When I talk about God's plan being fixed under predestination, what I mean is that God, from His point of view, has already created everything. The end has been written just as surely as the beginning. This really strains the idea of free will, IMO, because if God has already determined that it would happen then man really doesn't choose. God chose for us when He made everything. He chose by making us the way we are. He chose by making the circumstances of our lives what they are. He chose by giving us the parents we have, country we live in, tragedies we suffer.
In the scenario where man has actual free will, then the change in plan wouldn't mean a mistake, rather, a changed attitude towards man based on man's decision. Like in Jonah, God changed His mind about destroying Nineveh. It wasn't because the plan was faulty, it was because God is Just and Merciful and He responds when people repent.
I think you unnecessarily tie sovereignty to foreknowledge, too. God being sovereign doesn't mean He's moving everything around like some grand chess master playing a game with Himself. Rather, it just means that God is the owner of everything, and He is the ultimate authority. God can intervene here on earth if He wants, but He chooses not to do so in a way that intervenes with free will.
It seems to me you want to have it both ways. On the one hand you say the people of Nineveh repented because it was God's will that drove them to it, yet Jesus says it was His will that Jerusalem repented, yet they did not. Is there conflict between the will of the Father and the will of the Son? I think not.
I'd like to hear what you think being made in the image of God means. From my perspective, I can't see how you can reconcile an inborn propensity to sin with the image of a totally good God. If God was totally good, and we were made in His image, where did the propensity to sin come from?
Where do our standard come from? I'd say the inner witness of the Holy Spirit, working through the reading of Scripture is a good start. The problem with that is that we all take different meaning from what we see there. This dialog is a good example. So, how does absolute truth fit in? Well, I believe there is absolute truth, I challenge the idea that man is somehow entitled to it, or that it is even something we are capable of attaining. In fact, I think this is at least partially what was behind the fall. The tree of the Knowledge of Good and Evil represents the ability to tell right from wrong. Man was never supposed to try to figure everything out on his own. Man was supposed to walk in the Garden with God and let Him be our guide. This is why the New Covenant is written on our hearts. I think this is one of the promises that has been partially fulfilled and when Jesus comes back the relationship will be perfectly repaired and we will have direct access to the Truth. Until then, I think it's best to be open about things that we can't know for sure.
You say you believe God wants humanity to glorify Him willingly, but how can this be true if God made the world knowing before hand that most people would never even hear about Him? It doesn't seem like He really wanted the Chinese, Indian, African, or Muslims to glorify Him if He just made them to live their entire lives in ignorance of Him only to suffer Eternal conscious torment for it.

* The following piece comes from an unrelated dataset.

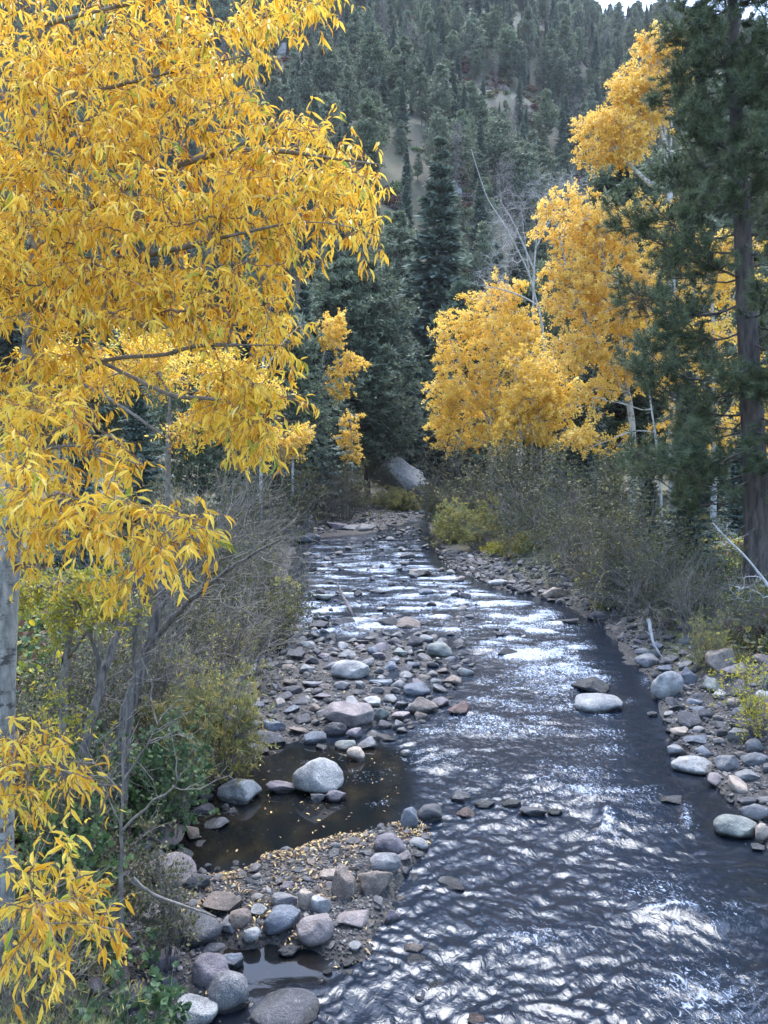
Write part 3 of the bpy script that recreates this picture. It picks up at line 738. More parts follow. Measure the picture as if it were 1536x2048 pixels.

Free will means that when we are presented with a choice, we really have a choice. It doesn't mean we are presented with every choice available. Some people are never presented Jesus as a choice so they can't choose. Did God want them to chose Jesus?
I totally disagree that you need Hell for moral reasoning. In fact, I find it counterproductive. If we go back to Jesus' favorite analogy of God as a Father, we are the children. Would a parent want their children only to obey because they are threatened with violence? Don't parents want their children to eventually learn what is right and wise and then choose to do those things on their own? Further, you complicate the issue of justice with the idea that people who God made predestined to never hear the gospel or accept Jesus, with the express purpose of torturing them forever.
I don't think I'm mixing up God and man with my understanding of inborn inclination to sin, either. If God made man with the inclination to sin, and He knew beforehand that man would sin, then God is the one who invents sin by creating an agent for sin where none existed before.
In your Zuckerberg example, the simple answer is that I don't blame Mark because he didn't know this was going to happen. He's not God. If your scenario said that Mark somehow was able to see the future and he still did everything the same, despite knowing the outcome, then I would say he is morally responsible.